Que recuerde, la carta debía empezar con un “Queridos Reyes Magos” o en su defecto “queridos RR.MM.”, que para eso nos estaban dando ilustración a partir de la caligrafía y sus rabillos y cerillas. Evidentemente, se había sido bueno, requetebueno, magnífico en el colegio, obediente en casa y ayudado a los hermanos, primos y demás parentela y a esa vecina del segundo que daba miedo porque tenía un perro. También deseábamos salud y larga vida a los papás. El tiempo no enseñó que esto nunca funcionó.

Tocados por la inocencia infantil –la lógica infantil salta montañas y aplasta cualquier convención–, también sosteníamos alguna duda acerca de que si había Reyes Magos, con mayúsculas escritos, sin duda también había unas Reinas Magas, con mayúsculas, que, deducíamos, andarían a otras cosas indudablemente más ingeniosas que doblarse el espinazo subidas en camellos y dromedarios, o en realidad eran ellas las que construían la mecánica del reparto de juguetes y los encargados del transporte eran los otros, los que se llevaban la fama y recitábamos sus nombres.

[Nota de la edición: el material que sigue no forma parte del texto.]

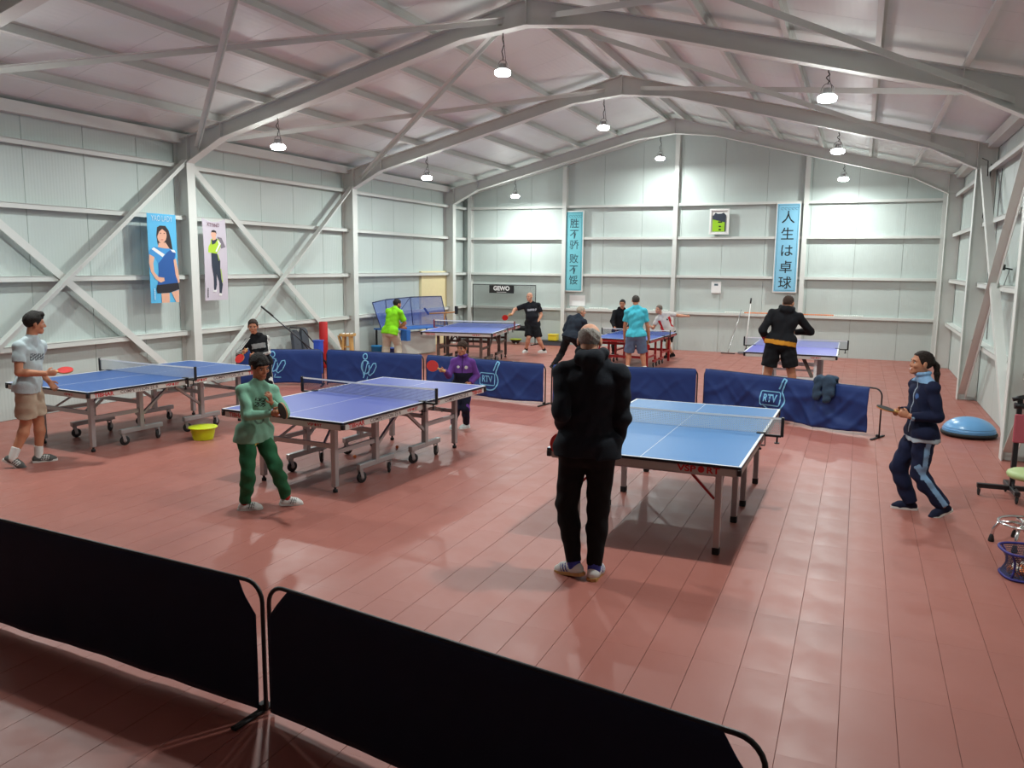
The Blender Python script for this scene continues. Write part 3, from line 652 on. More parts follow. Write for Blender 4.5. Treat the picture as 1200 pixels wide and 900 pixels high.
# ---------------------------------------------------------------- people: distance fields -> smooth continuous surfaces
import openvdb
A3 = lambda v: np.asarray(v, np.float32)
def unit(v): v = np.asarray(v, float); return v / max(np.linalg.norm(v), 1e-9)
class Field:
    def __init__(s, lo, hi, h):
        s.h = h; s.lo = np.asarray(lo, float); s.n = np.ceil((np.asarray(hi, float) - s.lo) / h).astype(int) + 1
        s.d = np.full(s.n, .15, np.float32)
    def win(s, lo, hi, m):
        a = np.clip(np.floor((np.asarray(lo, float) - m - s.lo) / s.h).astype(int), 0, s.n - 1)
        b = np.clip(np.ceil((np.asarray(hi, float) + m - s.lo) / s.h).astype(int) + 1, a + 1, s.n)
        ax = [(s.lo[i] + s.h * np.arange(a[i], b[i])).astype(np.float32) for i in range(3)]
        return tuple(slice(a[i], b[i]) for i in range(3)), (ax[0][:, None, None], ax[1][None, :, None], ax[2][None, None, :])
    def all(s): return s.win(s.lo, s.lo + s.h * s.n, 0)
    def join(s, fn, lo, hi, k=.012, sub=False):
        sl, X = s.win(lo, hi, k + .035); d = fn(*X); a = s.d[sl]
        if sub:
            d = -d; t = np.clip(.5 - .5 * (a - d) / k, 0, 1); s.d[sl] = a * (1 - t) + d * t + k * t * (1 - t)
        else:
            t = np.clip(.5 + .5 * (a - d) / k, 0, 1); s.d[sl] = d * t + a * (1 - t) - k * t * (1 - t)
        return s
    def cone(s, p, q, r0, r1, k=.012, flat=None, cut0=None, cut1=None, sub=False):
        """tapered limb p->q; flat = (axis, factor) squashes the section; cut0, cut1 trim the ends square at parameters along it"""
        p = np.asarray(p, float); q = np.asarray(q, float)
        if flat is not None: ax, f = unit(flat[0]), flat[1]
        def fn(x, y, z):
            X = [x - p[0], y - p[1], z - p[2]]; D = q - p
            if flat is not None:
                e = (X[0] * ax[0] + X[1] * ax[1] + X[2] * ax[2]) * (1 / f - 1); X = [X[i] + ax[i] * e for i in range(3)]
                D = D + ax * (D @ ax) * (1 / f - 1)
            L2 = max(float(D @ D), 1e-9); tt = (X[0] * D[0] + X[1] * D[1] + X[2] * D[2]) / L2; t = np.clip(tt, 0, 1)
            d = np.sqrt((X[0] - D[0] * t) ** 2 + (X[1] - D[1] * t) ** 2 + (X[2] - D[2] * t) ** 2) - (r0 + (r1 - r0) * t)
            if flat is not None: d = d * (f + (1 - f) * .35)
            L = math.sqrt(L2)
            if cut0 is not None: d = np.maximum(d, (cut0 - tt) * L)
            if cut1 is not None: d = np.maximum(d, (tt - cut1) * L)
            return d.astype(np.float32)
        R = max(r0, r1); return s.join(fn, np.minimum(p, q) - R, np.maximum(p, q) + R, k, sub)
    def egg(s, c, r, M=None, k=.012, sub=False, extra=None):
        c = np.asarray(c, float); r = np.asarray(r, float); M = np.eye(3) if M is None else np.asarray(M)
        def fn(x, y, z):
            X = (x - c[0], y - c[1], z - c[2])
            u = [X[0] * M[0, i] + X[1] * M[1, i] + X[2] * M[2, i] for i in range(3)]
            q = np.sqrt((u[0] / r[0]) ** 2 + (u[1] / r[1]) ** 2 + (u[2] / r[2]) ** 2) + 1e-6
            g = np.sqrt((u[0] / r[0] ** 2) ** 2 + (u[1] / r[1] ** 2) ** 2 + (u[2] / r[2] ** 2) ** 2) + 1e-6
            d = q * (q - 1) / g
            if extra is not None: d = np.maximum(d, extra(u))
            return d.astype(np.float32)
        R = max(r); return s.join(fn, c - R, c + R, k, sub)
    def plane(s, p, n):
        """keep the side away from n"""
        sl, (x, y, z) = s.all(); n = unit(n); s.d = np.maximum(s.d, ((x - p[0]) * n[0] + (y - p[1]) * n[1] + (z - p[2]) * n[2]).astype(np.float32)); return s
    def folds(s, amp, f=1.0, seed=0.):
        sl, (x, y, z) = s.all(); g = seed
        w = np.sin(31 * f * z + 9 * np.sin(7 * f * x + g) + 6 * y) * np.sin(17 * f * (x - y) + 8 * z + g) + .6 * np.sin(47 * f * z - 21 * x + 13 * y + 2 * g)
        s.d = s.d + (amp * w).astype(np.float32); return s
    def mesh(s, name, m, col=None):
        s.d[0], s.d[-1] = .1, .1; s.d[:, 0], s.d[:, -1] = .1, .1; s.d[:, :, 0], s.d[:, :, -1] = .1, .1
        g = openvdb.FloatGrid(.15); g.copyFromArray(np.ascontiguousarray(s.d))
        pts, quads = g.convertToQuads(0.0)
        pts = pts * s.h + s.lo.astype(np.float32)
        me = bpy.data.meshes.new(name); nv, nf = len(pts), len(quads)
        me.vertices.add(nv); me.vertices.foreach_set('co', pts.astype(np.float32).ravel())
        me.loops.add(nf * 4); me.loops.foreach_set('vertex_index', quads[:, ::-1].astype(np.int32).ravel())
        me.polygons.add(nf); me.polygons.foreach_set('loop_start', np.arange(0, nf * 4, 4, dtype=np.int32))
        me.polygons.foreach_set('use_smooth', np.ones(nf, bool)); me.update(calc_edges=True)
        v = me.vertices; 
        if nf:
            p0 = pts[quads[:, 0]]; nn = np.cross(pts[quads[:, 1]] - p0, pts[quads[:, 2]] - p0); vol = float((p0 * nn).sum())
            if vol > 0: me.flip_normals()
        me.materials.append(m)
        if col is not None and nv:
            a = me.color_attributes.new('Col', 'FLOAT_COLOR', 'POINT'); c = np.ones((nv, 4), np.float32); c[:, :3] = col(pts); a.data.foreach_set('color', c.ravel())
        return me
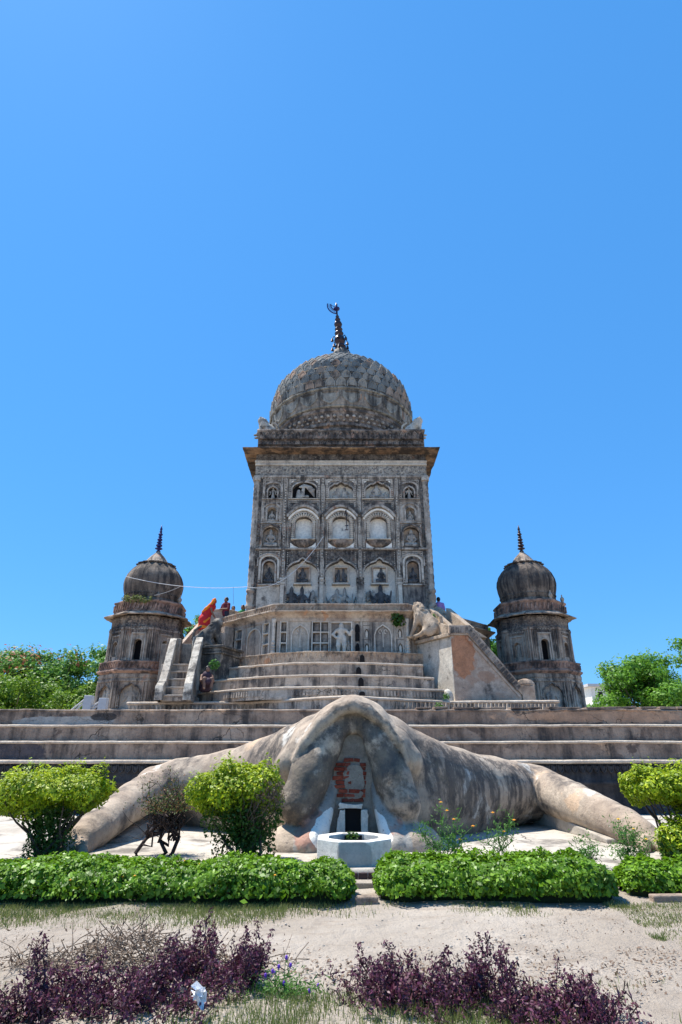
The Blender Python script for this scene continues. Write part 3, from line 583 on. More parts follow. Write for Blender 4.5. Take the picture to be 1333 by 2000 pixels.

La carta a los Reyes Magos no se sabía muy bien cómo viajaba, ni tampoco el número de regalos que se podía pedir, aunque el sentido común de los críos –que lo hay, que los niños son niños y no tontos, aunque se insista en ello de generación en generación– también ponía el límite a ese acontecimiento extraño y que duraba como parafernalia poco tiempo. Porque en pocos años se caían por los suelos los mitos, pero seguían los ritos. Que sigan.

La criatura de un amigo soltó el otro día que cuál es el WhatsApp de los Reyes, de los Magos, para mandarles ahí las sugerencias de regalos porque eso de escribir la carta como que no, que se cansaba, que teclear era más fácil y le ayudaban los mayores. “Dime hijo lo que quieres que les ponga”, le dijo mi colega derretido de amor paterno empuñando el telefóno móvil. A su moza la ha abrasado a peticiones porque ha engordado el mensaje-carta con sus cosas.